SO is definitely the best there’s ever been IMO. I’ll repeat myself a bit and say that I think the reason platforms like that are dying is because many people don’t want to make any effort and the expectation you try to be a good contributor is a negative for them.

I bet 50% of the problems I’ve ever had were self solved by trying to build an example that showed exactly what issue I was having.


> Tons, but forums were even better. I never get answers, or at least good answers, via Discord or Slack. It barely takes anything for my question to get pushed up the page and then no one sees it. If someone does answer, it’s often a naive, enthusiastic person that doesn’t even understand the problem I’m having.

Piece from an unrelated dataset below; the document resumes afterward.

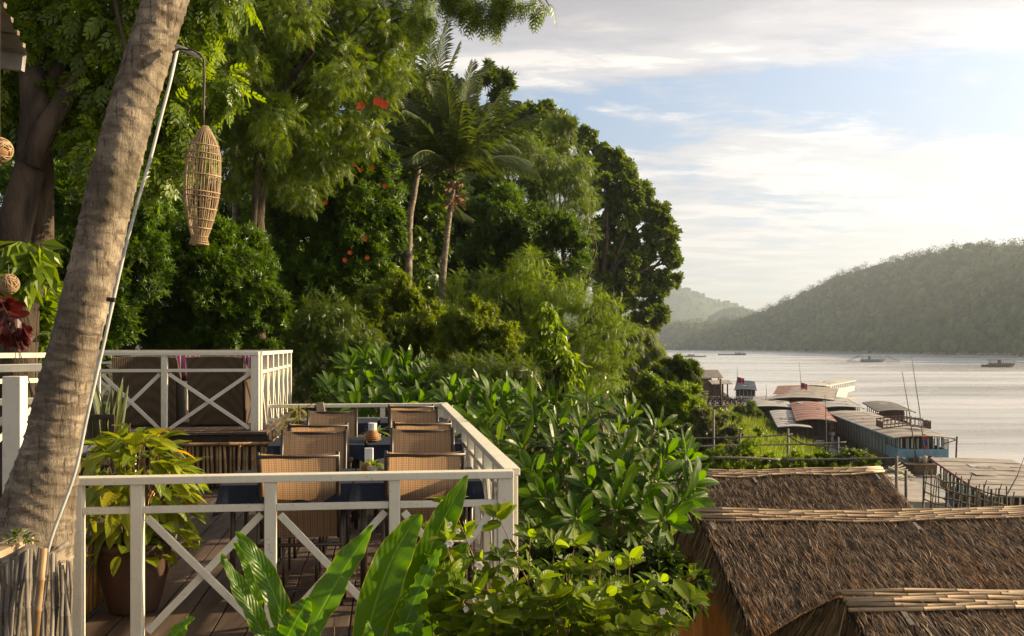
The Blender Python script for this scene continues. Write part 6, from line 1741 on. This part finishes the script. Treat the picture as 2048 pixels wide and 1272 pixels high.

People on forums were free to ignore your posts as well, but they didn't, because they cared about their users. Discord isn't the cause of indifferent dev teams.


Discord servers can have forums in them if you didn't know


Presumably they mean forums that can be found with a web search.

Searching for FreeBSD stuff I usually get the answer from forums.freebsd.org, which is usually the first search result.

With Discord, when I search for something related to a videogame[1], I usually end up in a wiki. I never get search results for anything that happens inside the wiki's official Discord "server"[sic], even though I'm fairly confident the Discord should have 10x the amount of search results.

[1]: Or any topic, really. I'm using videogames as example to give as much advantage as I can to Discord.